Taryn loved owls and coffee. She was born with huge blue eyes. We loved her eyes and how expressive they were when she was so little. I think owls with their big wise beautiful eyes personify her perfectly. They can be comical or serious. She couldn't get started in the morning without coffee. The good stuff not the instant stuff. She became a Keurig girl. It was probably the most important tool in her kitchen. That and her blender.
Taryn loved shoes. She had size 11 narrow feet, very big like Cindy Crawford's feet. It was hard to find her pretty shoes because they just didn't come in her size. This was from the time time she was little too. She was into womens shoes when she was a little girl and the sparkly ones didn't come in women's sizes. We had to get creative and really dig for the pretty ones. She had some of the most beautiful shoes I'd ever seen. Whenever we found them in an 11 I would always get them for her. Even her feet were pretty.
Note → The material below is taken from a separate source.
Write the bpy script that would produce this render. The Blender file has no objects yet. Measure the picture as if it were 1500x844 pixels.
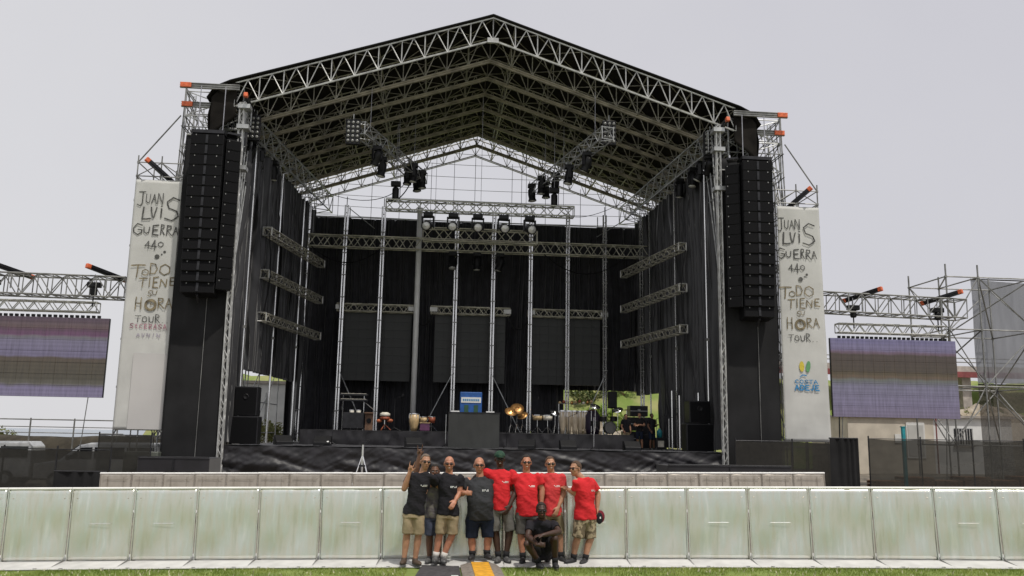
import bpy, math, random
from mathutils import Vector as V, Matrix, noise
random.seed(7)
R=math.radians; PI=math.pi
S=bpy.context.scene; COL=S.collection
# ---------------------------------------------------------------- camera
FPX=1260.0; YAW=R(5.0); PIT=R(9.7); ROL=0.0176; EYE=V((0,0,2.0))
fw=V((math.sin(YAW)*math.cos(PIT),math.cos(YAW)*math.cos(PIT),math.sin(PIT)))
r0=V((math.cos(YAW),-math.sin(YAW),0)); u0=r0.cross(fw)
rr=r0*math.cos(ROL)+u0*math.sin(ROL); uu=-r0*math.sin(ROL)+u0*math.cos(ROL)
cd=bpy.data.cameras.new('camera'); cam=bpy.data.objects.new('camera',cd); COL.objects.link(cam); S.camera=cam
cd.sensor_width=36; cd.lens=FPX/1500*36; cd.clip_end=8000; cd.clip_start=0.1
M3=Matrix((rr,uu,-fw)).transposed(); cam.matrix_world=Matrix.Translation(EYE)@M3.to_4x4()
def at(x,y,Y):   # point of the place seen at photo pixel (x,y) at distance Y, used to take measurements off the photograph
    d=fw+rr*((x-750)/FPX)+uu*((422-y)/FPX); return EYE+d*(Y/d.y)
# ---------------------------------------------------------------- world, sun
SUN_EL=R(64); SUN_AZ=R(150)    # azimuth measured clockwise from +Y (behind the photographer, to the right)
w=bpy.data.worlds.new('World'); S.world=w; w.use_nodes=True; nt=w.node_tree; nt.nodes.clear()
out=nt.nodes.new('ShaderNodeOutputWorld'); bg=nt.nodes.new('ShaderNodeBackground'); sky=nt.nodes.new('ShaderNodeTexSky')
sky.sky_type='NISHITA'; sky.sun_disc=False; sky.sun_elevation=SUN_EL; sky.sun_rotation=SUN_AZ; sky.dust_density=4; sky.air_density=1.0; sky.ozone_density=1
mx=nt.nodes.new('ShaderNodeMix'); mx.data_type='RGBA'; mx.inputs[0].default_value=0.93
tcw=nt.nodes.new('ShaderNodeTexCoord'); sx_=nt.nodes.new('ShaderNodeSeparateXYZ'); nt.links.new(tcw.outputs['Generated'],sx_.inputs[0])
nw=nt.nodes.new('ShaderNodeTexNoise'); nw.inputs['Scale'].default_value=1.7; nw.inputs['Detail'].default_value=5; nt.links.new(tcw.outputs['Generated'],nw.inputs[0])
mw_=nt.nodes.new('ShaderNodeMath'); mw_.operation='MULTIPLY_ADD'; mw_.inputs[1].default_value=.45; nt.links.new(sx_.outputs[0],mw_.inputs[0]); nt.links.new(nw.outputs[0],mw_.inputs[2])
crw=nt.nodes.new('ShaderNodeValToRGB'); nt.links.new(mw_.outputs[0],crw.inputs[0]); crw.color_ramp.elements[0].position=.2; crw.color_ramp.elements[1].position=.85
crw.color_ramp.elements[0].color=(7.05,7.0,7.18,1); crw.color_ramp.elements[1].color=(6.05,5.98,6.4,1)
nt.links.new(sky.outputs[0],mx.inputs[6]); nt.links.new(crw.outputs[0],mx.inputs[7])   # thin high cloud veil
nt.links.new(mx.outputs[2],bg.inputs[0]); bg.inputs[1].default_value=0.105; nt.links.new(bg.outputs[0],out.inputs[0])
sd=bpy.data.lights.new('sun','SUN'); sd.energy=2.6; sd.angle=R(1.2); sd.color=(1,0.95,0.87)
so=bpy.data.objects.new('sun',sd); COL.objects.link(so)
sdir=V((math.sin(SUN_AZ)*math.cos(SUN_EL),math.cos(SUN_AZ)*math.cos(SUN_EL),math.sin(SUN_EL)))
so.rotation_euler=sdir.to_track_quat('Z','Y').to_euler(); so.location=(20,-20,40)
vs=S.view_settings; vs.view_transform='Standard'; vs.look='None'; vs.exposure=0; vs.gamma=1; vs.use_curve_mapping=False
cy=S.cycles; cy.use_denoising=True; cy.max_bounces=8; cy.diffuse_bounces=4; cy.glossy_bounces=4; cy.transparent_max_bounces=16; cy.caustics_reflective=False; cy.caustics_refractive=False; cy.sample_clamp_indirect=6
# ---------------------------------------------------------------- materials
def lin(c):
    f=lambda v: v/12.92 if v<=0.04045 else ((v+0.055)/1.055)**2.4
    return tuple(f(v/255) for v in c)
def mat(name,col,rough=.6,metal=0,var=.15,scale=6,bump=0,bscale=30,spec=.5,stretch=None,col2=None,sheen=0,alpha=1,coat=0,trans=0,detail=4,thr=(.35,.65),world=False):
    m=bpy.data.materials.new(name); m.use_nodes=True; n=m.node_tree; b=n.nodes['Principled BSDF']
    tc=n.nodes.new('ShaderNodeTexCoord'); mp=n.nodes.new('ShaderNodeMapping'); ge=n.nodes.new('ShaderNodeNewGeometry'); n.links.new(ge.outputs['Position'] if world else tc.outputs['Object'],mp.inputs[0])
    if stretch: mp.inputs['Scale'].default_value=stretch
    nz=n.nodes.new('ShaderNodeTexNoise'); nz.inputs['Scale'].default_value=scale; nz.inputs['Detail'].default_value=detail; n.links.new(mp.outputs[0],nz.inputs[0])
    cr=n.nodes.new('ShaderNodeValToRGB'); n.links.new(nz.outputs[0],cr.inputs[0])
    c2=col2 if col2 else tuple(min(1,c*(1+var)) for c in col); c1=col if col2 else tuple(c*(1-var) for c in col)
    cr.color_ramp.elements[0].position=thr[0]; cr.color_ramp.elements[1].position=thr[1]
    cr.color_ramp.elements[0].color=(*c1,1); cr.color_ramp.elements[1].color=(*c2,1)
    n.links.new(cr.outputs[0],b.inputs['Base Color'])
    b.inputs['Roughness'].default_value=rough; b.inputs['Metallic'].default_value=metal; b.inputs['Specular IOR Level'].default_value=spec
    if sheen: b.inputs['Sheen Weight'].default_value=sheen; b.inputs['Sheen Roughness'].default_value=.5
    if coat: b.inputs['Coat Weight'].default_value=coat; b.inputs['Coat Roughness'].default_value=.1
    if bump:
        nb=n.nodes.new('ShaderNodeTexNoise'); nb.inputs['Scale'].default_value=bscale; nb.inputs['Detail'].default_value=5; n.links.new(mp.outputs[0],nb.inputs[0])
        bp=n.nodes.new('ShaderNodeBump'); bp.inputs['Strength'].default_value=bump; bp.inputs['Distance'].default_value=.05
        n.links.new(nb.outputs[0],bp.inputs['Height']); n.links.new(bp.outputs[0],b.inputs['Normal'])
    if alpha<1 or trans:
        o=n.nodes['Material Output']; mix=n.nodes.new('ShaderNodeMixShader')
        if alpha<1:
            t=n.nodes.new('ShaderNodeBsdfTransparent'); mix.inputs[0].default_value=1-alpha
        else:
            t=n.nodes.new('ShaderNodeBsdfTranslucent'); n.links.new(cr.outputs[0],t.inputs[0]); mix.inputs[0].default_value=trans
        n.links.new(b.outputs[0],mix.inputs[1]); n.links.new(t.outputs[0],mix.inputs[2]); n.links.new(mix.outputs[0],o.inputs[0])
    return m
ALU=mat('aluminium',(.50,.50,.48),.42,.55,.25,3,bump=.1)
GALV=mat('galvanised_steel',(.42,.43,.43),.5,.5,.3,2)
GALVD=mat('weathered_steel',(.26,.26,.25),.55,.5,.35,2)
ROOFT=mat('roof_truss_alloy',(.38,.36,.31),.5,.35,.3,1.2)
BEAM=mat('brown_beam',(.30,.27,.21),.55,.1,.35,1.5)
WHITEP=mat('white_post',(.92,.92,.91),.2,.85,.15,2,stretch=(1,1,.4))
CANOPY=mat('canopy_pvc',(.014,.012,.010),.85,0,.5,.8,spec=.15,bump=.25,bscale=3,trans=.02)
DRAPE=mat('black_drape',(.020,.020,.024),.7,0,.3,2,sheen=.35,spec=.35,bump=.15,bscale=8)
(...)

Taryn was and will always be one of a kind. I add to her Pinterest almost every day when I see things I know she would love. It makes me smile and feel close to her still. I don't know what life has in store for me or how long I'll live without her. I've thought about that a lot this year. Maybe everyone does when they get older. Missing someone so important to your soul never stops feeling empty. It makes you look up at that big beautiful sky full of fluffy clouds and wonder if they can see it too. How much of your life is visible to the departed souls you love? I have a great understanding of the plan for life and I know she's safe in heaven with God waiting for all of us to join her. We can continue being a family at that point and I so look forward to it. I miss her. Every single minute of every day. That will never end until I can be with her again.